## PROBLEM TO WORK ON
Return exactly the listing's lines, from its first line to the line holding "PI = math.pi", ends included.

## RECORDED DATA
^^^^^^^^^^^^^^^^

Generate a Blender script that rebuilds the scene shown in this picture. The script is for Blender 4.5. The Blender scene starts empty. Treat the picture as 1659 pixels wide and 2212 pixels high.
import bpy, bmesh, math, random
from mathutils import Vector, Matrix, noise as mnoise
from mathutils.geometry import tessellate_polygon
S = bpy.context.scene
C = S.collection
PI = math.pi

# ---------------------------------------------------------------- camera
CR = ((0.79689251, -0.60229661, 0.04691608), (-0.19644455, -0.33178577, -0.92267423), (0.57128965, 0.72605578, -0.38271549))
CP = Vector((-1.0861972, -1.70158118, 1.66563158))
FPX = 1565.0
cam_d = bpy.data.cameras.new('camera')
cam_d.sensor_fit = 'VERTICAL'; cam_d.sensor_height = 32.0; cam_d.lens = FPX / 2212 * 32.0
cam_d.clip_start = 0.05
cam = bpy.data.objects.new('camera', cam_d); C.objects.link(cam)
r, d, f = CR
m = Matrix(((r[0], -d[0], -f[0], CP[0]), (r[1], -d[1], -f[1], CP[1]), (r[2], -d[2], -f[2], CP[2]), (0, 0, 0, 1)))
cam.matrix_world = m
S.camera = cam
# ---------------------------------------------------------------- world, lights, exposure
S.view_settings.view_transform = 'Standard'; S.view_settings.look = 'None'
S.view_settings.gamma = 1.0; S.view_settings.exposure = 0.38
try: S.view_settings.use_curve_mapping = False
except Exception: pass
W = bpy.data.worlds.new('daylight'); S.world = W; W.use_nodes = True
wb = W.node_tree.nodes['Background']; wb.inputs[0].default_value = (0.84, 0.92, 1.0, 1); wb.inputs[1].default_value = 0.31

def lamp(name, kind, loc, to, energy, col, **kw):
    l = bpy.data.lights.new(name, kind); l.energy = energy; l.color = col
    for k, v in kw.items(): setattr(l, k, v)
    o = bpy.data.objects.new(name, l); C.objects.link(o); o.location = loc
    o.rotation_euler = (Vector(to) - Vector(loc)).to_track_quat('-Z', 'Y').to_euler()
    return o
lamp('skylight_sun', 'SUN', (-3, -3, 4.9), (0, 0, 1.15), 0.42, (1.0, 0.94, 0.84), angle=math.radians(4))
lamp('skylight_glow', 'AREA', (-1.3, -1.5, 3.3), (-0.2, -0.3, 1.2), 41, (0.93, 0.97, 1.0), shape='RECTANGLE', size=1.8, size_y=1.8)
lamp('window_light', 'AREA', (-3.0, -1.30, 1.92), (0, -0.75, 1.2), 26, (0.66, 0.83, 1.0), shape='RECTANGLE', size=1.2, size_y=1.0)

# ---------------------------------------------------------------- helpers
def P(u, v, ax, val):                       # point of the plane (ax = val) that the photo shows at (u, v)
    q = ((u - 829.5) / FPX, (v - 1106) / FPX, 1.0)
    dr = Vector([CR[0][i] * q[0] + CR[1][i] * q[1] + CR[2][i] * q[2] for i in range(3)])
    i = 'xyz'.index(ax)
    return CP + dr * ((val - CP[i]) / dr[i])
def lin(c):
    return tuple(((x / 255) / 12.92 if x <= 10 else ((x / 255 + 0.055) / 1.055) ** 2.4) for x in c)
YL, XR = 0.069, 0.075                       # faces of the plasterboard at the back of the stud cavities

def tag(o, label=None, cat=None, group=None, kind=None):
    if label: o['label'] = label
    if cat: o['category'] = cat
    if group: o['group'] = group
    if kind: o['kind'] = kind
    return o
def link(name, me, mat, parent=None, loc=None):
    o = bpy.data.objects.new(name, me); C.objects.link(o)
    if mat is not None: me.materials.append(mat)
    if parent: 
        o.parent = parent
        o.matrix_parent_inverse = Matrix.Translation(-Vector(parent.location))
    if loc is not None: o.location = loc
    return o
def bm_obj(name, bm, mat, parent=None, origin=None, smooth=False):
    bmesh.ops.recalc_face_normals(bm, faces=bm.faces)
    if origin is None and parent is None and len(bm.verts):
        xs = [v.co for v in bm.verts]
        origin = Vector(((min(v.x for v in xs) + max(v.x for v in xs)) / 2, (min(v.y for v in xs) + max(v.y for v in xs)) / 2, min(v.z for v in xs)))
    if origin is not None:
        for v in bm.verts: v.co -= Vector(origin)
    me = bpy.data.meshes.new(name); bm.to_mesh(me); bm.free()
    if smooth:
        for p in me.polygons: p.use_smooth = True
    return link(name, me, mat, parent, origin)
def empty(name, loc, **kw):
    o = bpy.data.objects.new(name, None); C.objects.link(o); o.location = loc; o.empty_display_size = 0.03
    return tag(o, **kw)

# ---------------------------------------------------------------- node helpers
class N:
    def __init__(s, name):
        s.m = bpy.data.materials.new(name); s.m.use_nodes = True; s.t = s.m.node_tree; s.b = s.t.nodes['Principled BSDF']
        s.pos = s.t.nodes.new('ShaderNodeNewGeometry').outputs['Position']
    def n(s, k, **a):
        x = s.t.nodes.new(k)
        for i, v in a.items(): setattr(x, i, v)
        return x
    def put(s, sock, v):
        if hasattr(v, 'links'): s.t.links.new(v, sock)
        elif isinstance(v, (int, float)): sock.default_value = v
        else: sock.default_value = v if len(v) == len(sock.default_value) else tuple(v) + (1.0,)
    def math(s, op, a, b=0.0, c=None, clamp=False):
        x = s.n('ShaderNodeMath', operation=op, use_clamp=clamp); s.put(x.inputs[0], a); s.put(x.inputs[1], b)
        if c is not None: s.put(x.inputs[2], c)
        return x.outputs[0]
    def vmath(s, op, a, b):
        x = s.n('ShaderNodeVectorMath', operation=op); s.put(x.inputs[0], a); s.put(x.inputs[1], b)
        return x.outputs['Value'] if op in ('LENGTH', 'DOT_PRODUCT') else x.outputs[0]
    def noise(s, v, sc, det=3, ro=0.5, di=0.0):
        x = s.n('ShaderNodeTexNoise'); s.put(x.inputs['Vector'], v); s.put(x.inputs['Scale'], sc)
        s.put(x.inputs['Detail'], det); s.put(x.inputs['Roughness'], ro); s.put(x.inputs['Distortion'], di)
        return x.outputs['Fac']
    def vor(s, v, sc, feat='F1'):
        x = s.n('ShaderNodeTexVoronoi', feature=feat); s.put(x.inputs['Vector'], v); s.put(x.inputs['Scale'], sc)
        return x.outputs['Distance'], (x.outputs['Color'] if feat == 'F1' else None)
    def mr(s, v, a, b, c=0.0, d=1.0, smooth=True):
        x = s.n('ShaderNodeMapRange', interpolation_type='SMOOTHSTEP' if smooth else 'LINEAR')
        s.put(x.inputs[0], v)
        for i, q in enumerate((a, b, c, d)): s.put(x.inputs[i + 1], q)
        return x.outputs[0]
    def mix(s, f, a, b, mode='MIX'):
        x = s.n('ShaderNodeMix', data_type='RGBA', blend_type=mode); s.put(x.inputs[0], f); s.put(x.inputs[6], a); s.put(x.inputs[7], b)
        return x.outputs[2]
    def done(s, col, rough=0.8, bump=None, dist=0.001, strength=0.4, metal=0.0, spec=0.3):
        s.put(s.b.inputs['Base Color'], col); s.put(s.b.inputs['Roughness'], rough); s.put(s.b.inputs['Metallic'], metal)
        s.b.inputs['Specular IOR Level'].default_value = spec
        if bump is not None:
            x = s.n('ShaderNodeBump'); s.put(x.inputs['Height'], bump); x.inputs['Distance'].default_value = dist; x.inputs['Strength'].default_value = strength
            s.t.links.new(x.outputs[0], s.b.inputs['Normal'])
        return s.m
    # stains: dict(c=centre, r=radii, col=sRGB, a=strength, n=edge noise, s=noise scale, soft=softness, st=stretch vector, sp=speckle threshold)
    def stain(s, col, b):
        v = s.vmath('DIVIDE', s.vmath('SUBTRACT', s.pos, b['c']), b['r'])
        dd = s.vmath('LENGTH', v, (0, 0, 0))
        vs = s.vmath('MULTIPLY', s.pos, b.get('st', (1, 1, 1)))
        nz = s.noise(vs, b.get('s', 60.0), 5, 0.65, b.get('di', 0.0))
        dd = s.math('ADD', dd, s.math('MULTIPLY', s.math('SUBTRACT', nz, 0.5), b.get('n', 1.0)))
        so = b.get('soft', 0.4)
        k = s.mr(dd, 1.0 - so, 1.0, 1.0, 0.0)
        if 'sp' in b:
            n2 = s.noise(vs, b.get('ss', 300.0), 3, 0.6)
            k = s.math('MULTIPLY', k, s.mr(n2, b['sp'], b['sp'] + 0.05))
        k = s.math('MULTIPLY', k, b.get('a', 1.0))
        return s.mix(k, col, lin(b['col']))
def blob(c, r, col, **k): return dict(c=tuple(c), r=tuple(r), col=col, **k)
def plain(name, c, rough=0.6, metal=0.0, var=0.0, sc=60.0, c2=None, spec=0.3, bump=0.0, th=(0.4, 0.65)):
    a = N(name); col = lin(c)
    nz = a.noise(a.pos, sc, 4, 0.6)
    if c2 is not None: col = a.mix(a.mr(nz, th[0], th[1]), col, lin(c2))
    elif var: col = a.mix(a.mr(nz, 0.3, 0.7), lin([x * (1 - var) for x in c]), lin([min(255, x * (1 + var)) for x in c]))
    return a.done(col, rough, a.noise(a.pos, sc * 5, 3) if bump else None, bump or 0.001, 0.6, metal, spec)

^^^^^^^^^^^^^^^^

## RESULT OF THE EXERCISE
Generate a Blender script that rebuilds the scene shown in this picture. The script is for Blender 4.5. The Blender scene starts empty. Treat the picture as 1659 pixels wide and 2212 pixels high.
import bpy, bmesh, math, random
from mathutils import Vector, Matrix, noise as mnoise
from mathutils.geometry import tessellate_polygon
S = bpy.context.scene
C = S.collection
PI = math.pi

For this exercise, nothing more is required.